You can also hear liquid dripping and gurgling, both from the distillery in the gallery but also in the music that surrounds us.

“Those are actually sounds of Magda and me pouring rum into bottles and miking it really closely,” Leonard says.

His composition also includes the voices of members of the Cuban rumba group Los Muñequitos de Matanzas. “We found out these iconic singers had actually worked directly in the sugar industry,” he says. He recorded them on a recent trip to Cuba, thrilled at the chance to collaborate with them.

Somehow all these elements manage not to compete with one another in the space.
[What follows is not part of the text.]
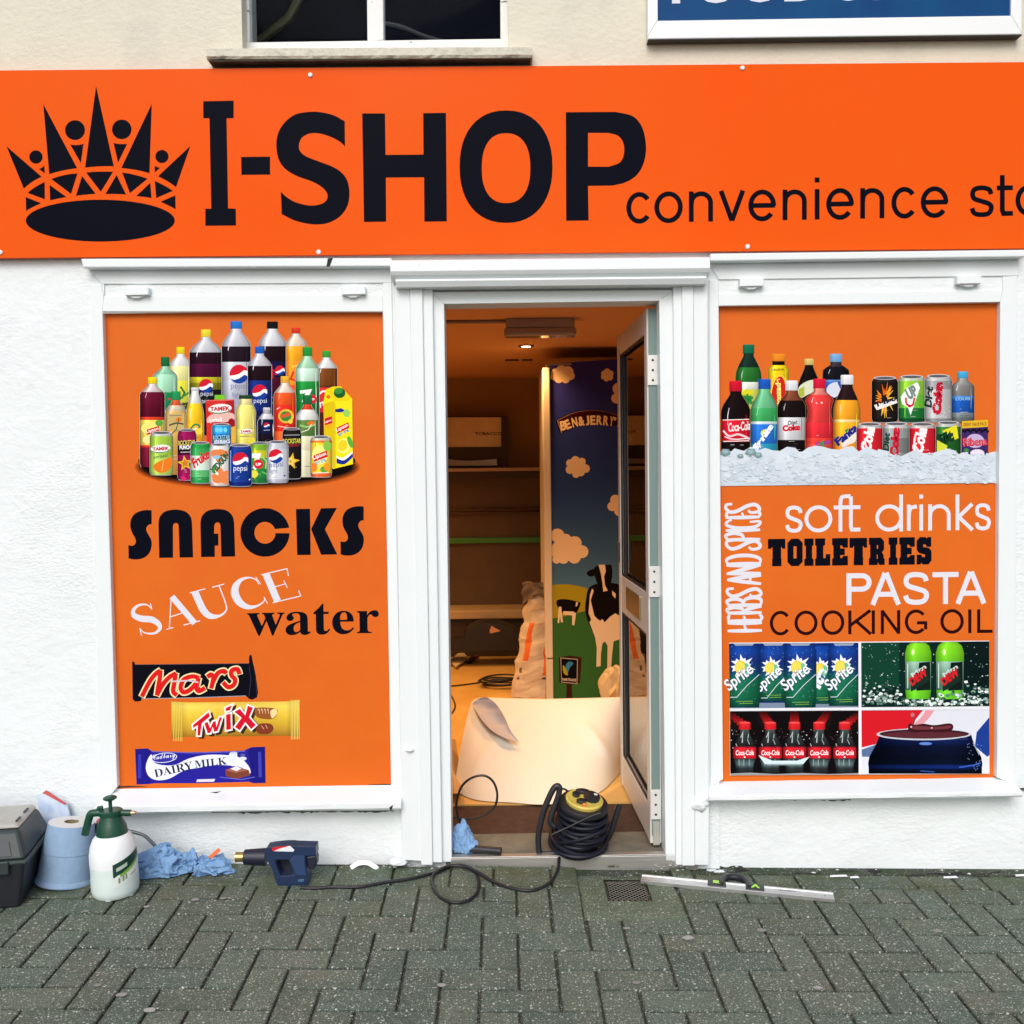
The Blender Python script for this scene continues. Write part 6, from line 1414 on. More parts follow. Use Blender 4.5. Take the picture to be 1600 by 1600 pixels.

“We want you to experience the juxtaposition of what you smell, hear, see,” says Campos-Pons. “These textures, these three languages, these elements mix and bring you to this place of visual dislocation.”

Alchemy of the Soul

Maria Magdalena Campos-Pons, Alchemy of the Soul, Elixir for the Spirits, 2015, blown glass, cast glass, steel, cast resin, silicone, acrylic, polyvinyl chloride tubing, water, and rum essence, dimensions variable, Peabody Essex Museum. Photographs by Peter Vanderwarker.

Credit:

Image courtesy of PEM/Peter Vanderwarker

In a small room off the gallery you can view interpretative videos that add layers of meaning to the project. You see their recent visit back to Campos-Pons’s childhood home in a former slave barracks, a place she hadn’t visited for thirty years. You see her greeting family and friends and exploring the landscape, including the abandoned industrial sites she remembers.

At some basic level, Campos-Pons says she’s simply trying to turn pain into beauty — the pain and oppression of slavery and the sugar trade, and the pain and anguish of her own displacement over the years. Her career in Cuba was well on its way by the time she came to the Massachusetts College of Art as an exchange student in 1988. She met Leonard there, but returned to Cuba nonetheless, only to leave again in 1990, this time for good. After she moved to the US, there was a long period when she was unable to return to Cuba. These days she can go back and forth much more easily, but she still suffers the loss she experienced in those years.

“I don’t know that I ever recovered from that period in which I was totally unable to go back to Cuba,” she says. “But the weight of the complications and the difficulties and the animosity and the punishment you receive for living in the US when you were born in Cuba under Castro never outweighed my love for Cuba and my desire to keep a connection with Cuba. I have a deep love for Cuba that is beyond Cuban politics.”

That love shines through Maria Magdalena Campos-Pons’s work.

The exhibition continues through April 3, 2016. A digital publication with photographs, videos, and essays is available online.